AUSTIN (KXAN) – Keith Morrison and Josh Mankiewicz of Dateline – which has covered several notorious Austin murders, including Moriah Wilson and Heidi Broussard – will appear at SXSW for their first panel discussion Saturday afternoon at 4:00 p.m. CT at the Austin Convention Center.

The two sat down with KXAN’s Sam Stark ahead of their session to talk Dateline, their voyage into podcasting and reporting on Texas crimes. 

Can you talk about the explosion of the true crime genre in recent years?

“I give credit to our boss, frankly, who persuaded us. He saw the zeitgeist and saw what was coming – he recognized that [true crime] were the sorts of stories that most attracted people’s attention. Whenever we did a true crime story, back in the 90s, the numbers show a pretty clear indicator that it was what people wanted to watch,” Morrison said. 

“Most people in their lives will never be the victim of violent crime. But everybody has been in a relationship that did not work out how they wanted,” Mankiewicz said. “Dateline is less about the crime itself and more about what happens in those relationships and the choices people make.”

“True crime as a genre, as a thing that audiences are interested in, is not new,” Mankiewicz continued. “The interest in true crime has been constant for a really long time.”

Dateline covered the infamous murder of Moriah Wilson, of which Kaitlin Armstong is accused. What was it like following this case and others in Austin? 

“It’s quite historic,” Morrison said.

“It’s probably the first time we ever did a true crime story about bike racing,” he continued. “It was a fascinating tale. And it’s not over yet. We’ll keep following that one for sure.”

“There have been a number of stories in Austin,” Morrison said.

“Without Texas and Florida, we’d be off the air,” Mankiewicz joked.  “We’re not looking for the bloodiest crime scene or the scariest killer. “Again, this is about the relationship more than the crime,” Mankiewicz said. 

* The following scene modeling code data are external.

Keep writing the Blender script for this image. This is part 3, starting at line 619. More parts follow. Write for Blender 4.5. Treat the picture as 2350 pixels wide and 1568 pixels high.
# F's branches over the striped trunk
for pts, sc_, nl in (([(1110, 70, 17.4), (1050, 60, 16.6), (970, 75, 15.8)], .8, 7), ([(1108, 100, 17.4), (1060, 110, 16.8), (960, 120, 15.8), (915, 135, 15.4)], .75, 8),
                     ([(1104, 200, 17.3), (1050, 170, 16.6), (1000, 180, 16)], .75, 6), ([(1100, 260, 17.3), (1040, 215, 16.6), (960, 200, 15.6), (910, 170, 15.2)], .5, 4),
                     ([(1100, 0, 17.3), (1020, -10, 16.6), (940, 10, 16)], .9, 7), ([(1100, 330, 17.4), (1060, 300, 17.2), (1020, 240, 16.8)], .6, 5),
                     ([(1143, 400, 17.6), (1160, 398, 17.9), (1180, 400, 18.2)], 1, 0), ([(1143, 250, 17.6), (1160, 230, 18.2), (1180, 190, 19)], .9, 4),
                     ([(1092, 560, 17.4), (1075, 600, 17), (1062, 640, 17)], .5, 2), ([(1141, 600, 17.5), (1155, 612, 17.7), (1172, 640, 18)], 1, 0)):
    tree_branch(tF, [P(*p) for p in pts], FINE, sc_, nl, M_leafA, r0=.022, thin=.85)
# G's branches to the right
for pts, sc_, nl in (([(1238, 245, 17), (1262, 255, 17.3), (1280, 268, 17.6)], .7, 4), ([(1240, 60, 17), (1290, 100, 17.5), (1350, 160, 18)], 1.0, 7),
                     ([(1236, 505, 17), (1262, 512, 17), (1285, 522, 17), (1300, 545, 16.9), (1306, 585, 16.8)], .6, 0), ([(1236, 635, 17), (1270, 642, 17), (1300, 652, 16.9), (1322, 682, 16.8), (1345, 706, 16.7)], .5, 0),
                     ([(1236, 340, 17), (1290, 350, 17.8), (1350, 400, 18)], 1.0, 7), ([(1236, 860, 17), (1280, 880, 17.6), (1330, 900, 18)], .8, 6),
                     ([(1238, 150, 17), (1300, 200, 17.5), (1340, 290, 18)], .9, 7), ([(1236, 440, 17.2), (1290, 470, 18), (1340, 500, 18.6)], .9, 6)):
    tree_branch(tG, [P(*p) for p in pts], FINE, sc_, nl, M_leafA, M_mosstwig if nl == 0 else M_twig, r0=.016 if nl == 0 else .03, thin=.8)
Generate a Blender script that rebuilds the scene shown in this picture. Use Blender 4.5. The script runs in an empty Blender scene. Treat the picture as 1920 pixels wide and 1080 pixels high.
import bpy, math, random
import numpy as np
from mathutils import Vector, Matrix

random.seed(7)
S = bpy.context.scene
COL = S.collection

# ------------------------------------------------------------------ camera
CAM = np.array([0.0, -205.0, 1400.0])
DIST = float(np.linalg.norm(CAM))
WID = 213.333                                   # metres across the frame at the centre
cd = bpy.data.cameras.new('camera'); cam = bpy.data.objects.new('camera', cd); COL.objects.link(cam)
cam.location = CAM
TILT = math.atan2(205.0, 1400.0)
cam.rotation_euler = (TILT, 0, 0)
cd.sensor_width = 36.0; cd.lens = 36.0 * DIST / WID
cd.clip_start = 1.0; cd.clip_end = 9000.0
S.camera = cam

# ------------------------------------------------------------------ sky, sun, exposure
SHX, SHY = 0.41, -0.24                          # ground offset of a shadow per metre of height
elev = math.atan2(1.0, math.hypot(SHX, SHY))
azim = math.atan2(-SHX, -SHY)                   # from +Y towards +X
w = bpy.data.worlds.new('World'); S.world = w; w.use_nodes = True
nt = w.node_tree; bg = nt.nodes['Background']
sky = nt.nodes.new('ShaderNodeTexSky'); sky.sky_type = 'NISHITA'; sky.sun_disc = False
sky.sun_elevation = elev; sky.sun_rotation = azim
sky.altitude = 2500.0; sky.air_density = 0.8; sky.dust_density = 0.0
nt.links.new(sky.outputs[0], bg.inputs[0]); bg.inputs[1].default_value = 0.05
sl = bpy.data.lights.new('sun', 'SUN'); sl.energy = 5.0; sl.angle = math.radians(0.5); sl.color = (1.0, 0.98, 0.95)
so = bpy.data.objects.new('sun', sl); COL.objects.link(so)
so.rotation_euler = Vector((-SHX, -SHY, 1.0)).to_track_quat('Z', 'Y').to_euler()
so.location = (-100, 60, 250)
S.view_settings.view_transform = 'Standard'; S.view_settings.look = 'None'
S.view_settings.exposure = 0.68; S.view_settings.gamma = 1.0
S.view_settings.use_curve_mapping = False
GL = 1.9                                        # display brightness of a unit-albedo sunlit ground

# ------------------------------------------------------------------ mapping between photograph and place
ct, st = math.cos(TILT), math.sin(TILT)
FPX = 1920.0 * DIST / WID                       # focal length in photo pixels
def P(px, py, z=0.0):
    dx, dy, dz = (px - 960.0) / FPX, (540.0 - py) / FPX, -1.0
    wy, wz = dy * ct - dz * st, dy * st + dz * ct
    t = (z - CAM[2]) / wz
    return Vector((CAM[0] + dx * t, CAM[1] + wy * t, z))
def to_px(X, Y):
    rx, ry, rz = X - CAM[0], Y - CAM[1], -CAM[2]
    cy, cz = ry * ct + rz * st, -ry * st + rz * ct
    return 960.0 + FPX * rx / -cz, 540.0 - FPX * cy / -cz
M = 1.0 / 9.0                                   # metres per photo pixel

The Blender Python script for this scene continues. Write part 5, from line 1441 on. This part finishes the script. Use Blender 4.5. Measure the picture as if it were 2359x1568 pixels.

How do families member of victims react to Dateline coverage? Are they happy that their stories are getting told? 

“We don’t force anybody to talk to us,” Morrison said.

“We look at it from the person’s point of view – the victim is a loved one or a member of the family and somebody who meant more to them than you could ever possibly understand unless they explained it. The world needs to know about this person. We are only too happy to help them do that in as sensitive a way as we can,” he continued. 

“This might be the only time that their story is told. These people are not generally famous,” Mankiewicz said. “If people are wavering – when people don’t know whether to talk to us or not – my advice is always to just talk to somebody else who’s worked with us. The feedback they get from them is universally positive, I would say, overwhelmingly so,” he continued.

Switching gears, I understand that there’s a new podcast coming out. 

 “The Girl in the Blue Mustang – It’s an amazing story,” Morrison said.

“This was a case from the very beginning of the millennium – January of 2000. This young woman parked her brand new blue Mustang, which she’d gotten as a Christmas and graduation gift. She parked it in a park-and-ride in Lancaster – north of LA – and then went with a friend down to LA to participate in a music video. And when she returned, a friend dropped her off at her car. She went to get into it, and something happened in a supposedly empty parking lot. And she was shot multiple times and was killed,” he said.

What is your favorite thing to do in Austin?

“Eat,” Mankiewicz said.

“He’s right,” Morrison said. “The food trucks in the town!”

“Great food trucks and I can’t come to Texas without eating barbecue,” Mankiewicz said.